Когда Александр III взошел на престол, он застал в должности государственного секретаря Е.А. Перетца (1878–1882), человека несимпатичного новому царю. Перетца сменил сенатор, опытный государственный служащий А.А. Половцов (1883–1892). Помимо всего прочего, он был очень богатым человеком
[566]. Его жена, внебрачная дочь великого князя Михаила Павловича, была воспитанницей и наследницей банкира А.Л. Штиглица
[567]. В силу этого обстоятельства Половцов чувствовал себя свободнее многих своих коллег: его благосостояние никак не зависело от государева жалованье, и он с удовлетворением сбросил с себя бремя службы, когда в 1893 г. его сменил Н.В. Муравьев (1893–1894). Последний был очень амбициозным государственным деятелем и в должности государственного секретаря долго оставаться не собирался, желая сменить ее на портфель министра юстиции
[568]. Вместо Муравьева был назначен В.К. Плеве (1895–1902), который, правда, мечтал о другом кабинете – министра внутренних дел. Ведь долгое время Плеве был ближайшим сотрудником целой череды министров: М.Т. Лорис-Меликова, Д.А. Толстого, И.Н. Дурново. В итоге это назначение не обойдет его стороной, но станет роковым. Плеве будет убит в должности министра внутренних дел 15 июля 1904 г. В это время должность государственного секретаря занимал В.Н. Коковцов (1902–1904), будущий министр финансов и глава правительства. Его в свою очередь сменил барон Ю.А. Икскуль фон Гильденбандт (1904–1909).

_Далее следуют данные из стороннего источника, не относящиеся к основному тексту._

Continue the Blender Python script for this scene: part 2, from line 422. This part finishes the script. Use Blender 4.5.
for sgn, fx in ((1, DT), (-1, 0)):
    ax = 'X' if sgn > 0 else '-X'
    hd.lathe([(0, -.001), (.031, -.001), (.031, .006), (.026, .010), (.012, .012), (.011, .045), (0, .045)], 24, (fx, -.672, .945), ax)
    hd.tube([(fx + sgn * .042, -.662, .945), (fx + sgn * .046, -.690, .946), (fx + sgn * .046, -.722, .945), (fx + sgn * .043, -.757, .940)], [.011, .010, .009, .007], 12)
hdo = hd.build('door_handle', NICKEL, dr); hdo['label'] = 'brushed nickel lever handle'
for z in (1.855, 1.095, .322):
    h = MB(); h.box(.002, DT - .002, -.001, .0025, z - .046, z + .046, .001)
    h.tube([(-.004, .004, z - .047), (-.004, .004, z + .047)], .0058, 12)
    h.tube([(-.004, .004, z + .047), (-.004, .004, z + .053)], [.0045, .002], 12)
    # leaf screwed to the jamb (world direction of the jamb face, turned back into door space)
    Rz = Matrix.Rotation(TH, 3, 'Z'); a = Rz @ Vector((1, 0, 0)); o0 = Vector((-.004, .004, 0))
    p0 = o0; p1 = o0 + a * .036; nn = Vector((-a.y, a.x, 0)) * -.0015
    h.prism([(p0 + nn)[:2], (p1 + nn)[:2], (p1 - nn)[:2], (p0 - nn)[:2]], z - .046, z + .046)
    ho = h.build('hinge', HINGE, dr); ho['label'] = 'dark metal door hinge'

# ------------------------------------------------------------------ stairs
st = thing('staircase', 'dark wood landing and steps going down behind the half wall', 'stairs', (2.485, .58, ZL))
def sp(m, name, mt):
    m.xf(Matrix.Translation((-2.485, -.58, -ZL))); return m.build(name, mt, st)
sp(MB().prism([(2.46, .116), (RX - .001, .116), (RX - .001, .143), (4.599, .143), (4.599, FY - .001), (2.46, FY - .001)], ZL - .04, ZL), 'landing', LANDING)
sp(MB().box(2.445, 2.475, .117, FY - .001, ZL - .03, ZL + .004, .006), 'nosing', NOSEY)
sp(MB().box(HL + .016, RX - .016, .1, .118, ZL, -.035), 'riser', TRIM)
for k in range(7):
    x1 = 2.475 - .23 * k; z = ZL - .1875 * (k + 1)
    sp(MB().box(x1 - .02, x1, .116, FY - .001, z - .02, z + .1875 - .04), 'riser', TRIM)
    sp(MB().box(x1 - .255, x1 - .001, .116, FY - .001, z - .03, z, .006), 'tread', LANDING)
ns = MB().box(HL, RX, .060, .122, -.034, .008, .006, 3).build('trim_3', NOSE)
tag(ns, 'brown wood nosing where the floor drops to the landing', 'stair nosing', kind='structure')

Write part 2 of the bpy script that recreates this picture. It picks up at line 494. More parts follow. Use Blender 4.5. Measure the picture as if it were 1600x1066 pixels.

В руках государственного секретаря оказывались многие нити управления. В конце концов именно он говорил с императором от имени Государственного совета. Его председатель, великий князь Михаил Николаевич, против этого возражал, но ничего поделать не мог. Половцов, не желая раздражать великого князя, не столь часто встречался с царем, зато постоянно ему писал
[569]. Ведь вся ответственность за подготовку журналов ложилась на плечи именно государственного секретаря. Половцов подчеркивал, что государственный секретарь – это секретарь не председателя Совета, а скорее даже императора. Его постоянное взаимодействие с царем позволяло последнему хоть как-то влиять на подготовку решений. В противном случае государь оказывался заложником уже принятых постановлений
[570]. Государственный секретарь комментировал для императора прошедшее обсуждение в Государственном совете, рассказывал о заявленных позициях, выступлениях сановников, объяснял значение утвержденной резолюции и даже, вопреки всем процедурам и правовым нормам, вносил собственные законопроекты, предлагал государю решение, казавшееся ему оптимальным
[571].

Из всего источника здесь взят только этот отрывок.